AUSTRALIAN racing’s most lavish supporter, Bob Ingham, has sold his vast Woodlands Stud operation to the ruler of Dubai for more than $460 million.

The deal will result in global thoroughbred giant Sheikh Mohammed bin Rashid al-Maktoum’s Darley Stud dominating the breeding and racing of thoroughbreds in Australia after it adds Woodlands’ 1000 horses, two studs, a pre-training farm and racing stables in Sydney and Melbourne to its operation.

Ingham and his late brother, Jack, established Inghams Enterprises, which employs around 7000 people, mostly in its poultry business.

The brothers built the biggest racing and breeding operation in Australia through investments including the showpiece Woodlands Stud in the NSW Hunter Valley and a state-of-the art training complex at Warwick Farm in south-west Sydney.

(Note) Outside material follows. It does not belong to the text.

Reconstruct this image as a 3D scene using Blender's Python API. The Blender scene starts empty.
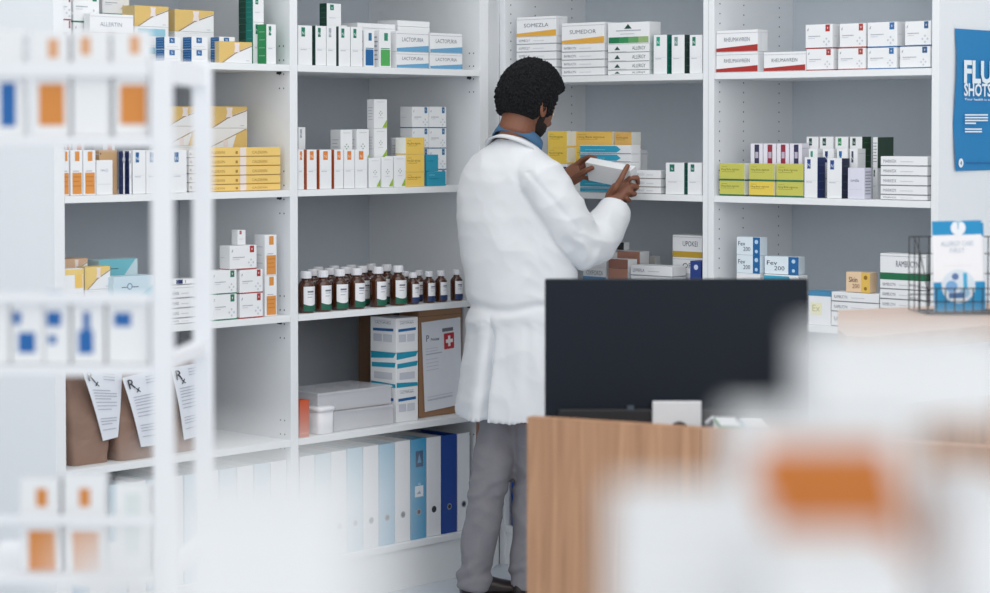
import bpy, bmesh, math, random
from mathutils import Vector, Matrix, noise
random.seed(7)
scene = bpy.context.scene
COL = scene.collection
PI = math.pi

# ------------------------------------------------------------------ camera model
FOC, PITCH, SHIFT, YAW = 2177.43, 0.03032, -99.516, 0.7521
CAM = Vector((5.2207, -5.6747, 1.549))
FWD = Vector((-math.sin(YAW), math.cos(YAW), 0)); RGT = Vector((math.cos(YAW), math.sin(YAW), 0)); UP = Vector((0, 0, 1))
def ray(px, py):
    x = (px - 495) / FOC; y = -(py - 296.5 - SHIFT) / FOC
    up = y * math.cos(PITCH) - math.sin(PITCH); fw = math.cos(PITCH) + y * math.sin(PITCH)
    return RGT * x + FWD * fw + UP * up
def P(px, py, d):                       # the point seen at a pixel, d metres in front of the camera
    r = ray(px, py); return CAM + r * (d / r.dot(FWD))
def on_x(px, py, X):
    r = ray(px, py); return CAM + r * ((X - CAM.x) / r.x)
def on_y(px, py, Y):
    r = ray(px, py); return CAM + r * ((Y - CAM.y) / r.y)
def zat(py, d): return P(495, py, d).z

cd = bpy.data.cameras.new('camera'); cam = bpy.data.objects.new('camera', cd); COL.objects.link(cam)
cam.location = CAM; cam.rotation_euler = (PI / 2 - PITCH, 0, YAW)
cd.sensor_width = 36; cd.lens = FOC / 990 * 36; cd.shift_y = SHIFT / 990; cd.clip_start = 0.05
cd.dof.use_dof = True; cd.dof.focus_distance = 7.15; cd.dof.aperture_fstop = (cd.lens / 1000) / 0.028
scene.camera = cam

# ------------------------------------------------------------------ materials
def lin(c):
    return tuple(((v / 255) / 12.92 if v / 255 <= .04045 else ((v / 255 + .055) / 1.055) ** 2.4) for v in c)
_M = {}
def mat(c, rough=.55, metal=0, grain=.03, scale=30, key=None, bump=0, alpha=None, trans=0, coat=0):
    k = (tuple(c), rough, metal, grain, scale, bump, alpha, trans, coat)
    if k in _M: return _M[k]
    m = bpy.data.materials.new('paint_%d_%d_%d' % tuple(c)); m.use_nodes = True; nt = m.node_tree; b = nt.nodes['Principled BSDF']
    L = lin(c)
    tc = nt.nodes.new('ShaderNodeTexCoord'); nz = nt.nodes.new('ShaderNodeTexNoise'); nz.inputs['Scale'].default_value = scale; nz.inputs['Detail'].default_value = 3
    nt.links.new(tc.outputs['Object'], nz.inputs['Vector'])
    mx = nt.nodes.new('ShaderNodeMix'); mx.data_type = 'RGBA'
    mx.inputs[6].default_value = tuple(v * (1 - grain) for v in L) + (1,); mx.inputs[7].default_value = tuple(min(1, v * (1 + grain)) for v in L) + (1,)
    nt.links.new(nz.outputs['Fac'], mx.inputs[0]); nt.links.new(mx.outputs[2], b.inputs['Base Color'])
    b.inputs['Roughness'].default_value = rough; b.inputs['Metallic'].default_value = metal
    if bump:
        bp = nt.nodes.new('ShaderNodeBump'); bp.inputs['Strength'].default_value = bump; bp.inputs['Distance'].default_value = .003
        nt.links.new(nz.outputs['Fac'], bp.inputs['Height']); nt.links.new(bp.outputs['Normal'], b.inputs['Normal'])
    if alpha is not None: b.inputs['Alpha'].default_value = alpha
    if trans: b.inputs['Transmission Weight'].default_value = trans; b.inputs['IOR'].default_value = 1.2
    if coat: b.inputs['Coat Weight'].default_value = coat
    _M[k] = m; return m
def wood_mat(name, light, dark, vertical=True):
    m = bpy.data.materials.new(name); m.use_nodes = True; nt = m.node_tree; b = nt.nodes['Principled BSDF']
    tc = nt.nodes.new('ShaderNodeTexCoord'); mp = nt.nodes.new('ShaderNodeMapping')
    mp.inputs['Scale'].default_value = (14, 14, .8) if vertical else (1, 14, 14)
    nz = nt.nodes.new('ShaderNodeTexNoise'); nz.inputs['Scale'].default_value = 2.2; nz.inputs['Detail'].default_value = 8; nz.inputs['Distortion'].default_value = 1.2
    nt.links.new(tc.outputs['Object'], mp.inputs['Vector']); nt.links.new(mp.outputs['Vector'], nz.inputs['Vector'])
    cr = nt.nodes.new('ShaderNodeValToRGB'); cr.color_ramp.elements[0].position = .33; cr.color_ramp.elements[1].position = .68
    cr.color_ramp.elements[0].color = lin(dark) + (1,); cr.color_ramp.elements[1].color = lin(light) + (1,)
    nt.links.new(nz.outputs['Fac'], cr.inputs['Fac']); nt.links.new(cr.outputs['Color'], b.inputs['Base Color']); b.inputs['Roughness'].default_value = .5
    return m
WHITE = mat((238, 241, 243), .45, grain=.01); SHELF = mat((238, 241, 243), .4, grain=.01)
BACK = mat((204, 211, 219), .7, grain=.02)
SIDE = mat((236, 239, 242), .6, grain=.01)

# ------------------------------------------------------------------ mesh helpers
class MB:
    """collects shapes into one mesh"""
    def __init__(s): s.v = []; s.f = []; s.m = []; s.mats = []
    def mi(s, m):
        if m not in s.mats: s.mats.append(m)
        return s.mats.index(m)
    def quad(s, pts, m):
        n = len(s.v); s.v += [tuple(p) for p in pts]; s.f.append(tuple(range(n, n + len(pts)))); s.m.append(s.mi(m))
    def box(s, x0, y0, z0, x1, y1, z1, m, b=0.0):
        if x1 < x0: x0, x1 = x1, x0
        if y1 < y0: y0, y1 = y1, y0
        i = s.mi(m); b = min(b, (x1 - x0) * .4, (y1 - y0) * .4, (z1 - z0) * .4)
        if b <= 0:
            n = len(s.v); s.v += [(x, y, z) for z in (z0, z1) for y in (y0, y1) for x in (x0, x1)]
            for f in ((0, 2, 3, 1), (4, 5, 7, 6), (0, 1, 5, 4), (2, 6, 7, 3), (0, 4, 6, 2), (1, 3, 7, 5)): s.f.append(tuple(n + k for k in f)); s.m.append(i)
            return
        bm = bmesh.new(); r = bmesh.ops.create_cube(bm, size=1)
        for v in bm.verts: v.co = Vector(((x0 + x1) / 2 + v.co.x * (x1 - x0), (y0 + y1) / 2 + v.co.y * (y1 - y0), (z0 + z1) / 2 + v.co.z * (z1 - z0)))
        bmesh.ops.bevel(bm, geom=bm.edges[:], offset=b, segments=2, affect='EDGES', profile=.6)
        s.bm(bm, m)
    def bm(s, bm, m, M=None):
        i = s.mi(m); n = len(s.v); bm.verts.index_update()
        s.v += [tuple((M @ v.co) if M else v.co) for v in bm.verts]
        for f in bm.faces: s.f.append(tuple(n + v.index for v in f.verts)); s.m.append(i)
        bm.free()
    def prism(s, pts, z0, z1, m):
        n = len(pts); k = len(s.v); i = s.mi(m)
        s.v += [(p[0], p[1], z0) for p in pts] + [(p[0], p[1], z1) for p in pts]
        s.f.append(tuple(range(k + n - 1, k - 1, -1))); s.f.append(tuple(range(k + n, k + 2 * n))); s.m += [i, i]
        for a in range(n): b = (a + 1) % n; s.f.append((k + a, k + b, k + n + b, k + n + a)); s.m.append(i)
    def loft(s, rings, m, cap=True, closed=True):
        i = s.mi(m); base = len(s.v); n = len(rings[0])
        for r in rings: s.v += [tuple(p) for p in r]
        for a in range(len(rings) - 1):
            for b in range(n if closed else n - 1):
                c = (b + 1) % n; s.f.append((base + a * n + b, base + a * n + c, base + (a + 1) * n + c, base + (a + 1) * n + b)); s.m.append(i)
        if cap and closed:
            s.f.append(tuple(base + k for k in range(n - 1, -1, -1))); s.f.append(tuple(base + (len(rings) - 1) * n + k for k in range(n))); s.m += [i, i]
    def tube(s, pts, rad, m, n=14, ends=True):
        """tube through points with a radius each (or one), rounded ends"""
        pts = [Vector(p) for p in pts]; rad = list(rad) if hasattr(rad, '__len__') else [rad] * len(pts)
        if ends:
            d0 = (pts[0] - pts[1]).normalized(); d1 = (pts[-1] - pts[-2]).normalized(); r0, r1 = rad[0], rad[-1]
            pre = [(pts[0] + d0 * r0 * math.sin(a), r0 * math.cos(a)) for a in (1.45, 1.1, .7, .35)]
            post = [(pts[-1] + d1 * r1 * math.sin(a), r1 * math.cos(a)) for a in (.35, .7, 1.1, 1.45)]
            pts = [p for p, r in pre] + pts + [p for p, r in post]; rad = [r for p, r in pre] + rad + [r for p, r in post]
        rings = []; ref = None
        for k, p in enumerate(pts):
            t = (pts[min(k + 1, len(pts) - 1)] - pts[max(k - 1, 0)]).normalized()
            if ref is None: ref = t.orthogonal().normalized()
            a = (ref - t * ref.dot(t)).normalized(); ref = a; b = t.cross(a)
            rings.append([p + (a * math.cos(q) + b * math.sin(q)) * rad[k] for q in [2 * PI * j / n for j in range(n)]])
        s.loft(rings, m)
    def lathe(s, prof, m, n=24, c=(0, 0)):
        s.loft([[(c[0] + r * math.cos(2 * PI * j / n), c[1] + r * math.sin(2 * PI * j / n), z) for j in range(n)] for r, z in prof], m)
    def build(s, name, parent=None, smooth=False, autosmooth=None):
        me = bpy.data.meshes.new(name); me.from_pydata(s.v, [], s.f)
        for m in s.mats: me.materials.append(m)
        me.polygons.foreach_set('material_index', s.m)
        if smooth: me.polygons.foreach_set('use_smooth', [True] * len(s.f))
        me.update()
        o = bpy.data.objects.new(name, me); COL.objects.link(o)
        if parent: o.parent = parent
        return o
def tag(o, label, cat, group=None, kind=None):
    if label: o['label'] = label; n = len(label.split()); assert 4 <= n <= 17, (n, label)
    if cat: o['category'] = cat
    if group: o['group'] = group
    if kind: o['kind'] = kind
    return o
def empty(name, loc=(0, 0, 0), rz=0):
    o = bpy.data.objects.new(name, None); o.empty_display_size = .05; o.location = loc; o.rotation_euler = (0, 0, rz); COL.objects.link(o); return o
def structure(o): o['kind'] = 'structure'; return o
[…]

The stunning deal, described by Ingham as “a win-win for all parties”, is subject to approval by the Foreign Investment Review Board. A decision is expected within three weeks.

The sale includes everything involved in running the business, with Ingham retaining only the family’s famous cerise racing silks.

Included among the thoroughbred stock are Ingham’s former champion gallopers Octagonal and Lonhro, which both stand at Woodlands Stud, along with a bevy of current racing stock including Golden Slipper winner Forensics.

Another Ingham racehorse in training is Musket, a three-quarter brother to three-time Melbourne Cup winner Makybe Diva.

Musket was bought by Ingham for a then record $2.5 million.

Sheikh Mohammed is the world’s biggest owner of thoroughbreds, which he races under the Godolphin banner.

“The sale of the bloodstock business was not something I was contemplating,” Ingham said yesterday in a joint statement with Sheikh Mohammed.

“Once approached by Darley, I decided it was an opportunity that I should accept.

“The sale is on a ‘walk- in, walk-out’ basis. I will, however, be keeping our racing colours and will continue to race horses.”

Sheikh Mohammed’s team has spent the past two weeks inspecting the Woodlands Stud operation and will now have two studs in the Hunter Valley along with one in Victoria and the Inghams’ Cootamundra farm.

“I have long admired the love Australians have for the horse and for racing,” Sheikh Mohammed said in the statement.

“The Ingham family have made a significant contribution to Australian racing and to the thoroughbred and I am looking forward to building on their success. I am delighted to be making this commitment.”

Bob and Jack Ingham made a $1 billion fortune from turning a nondescript chicken farm in Sydney’s south into an Australian success story.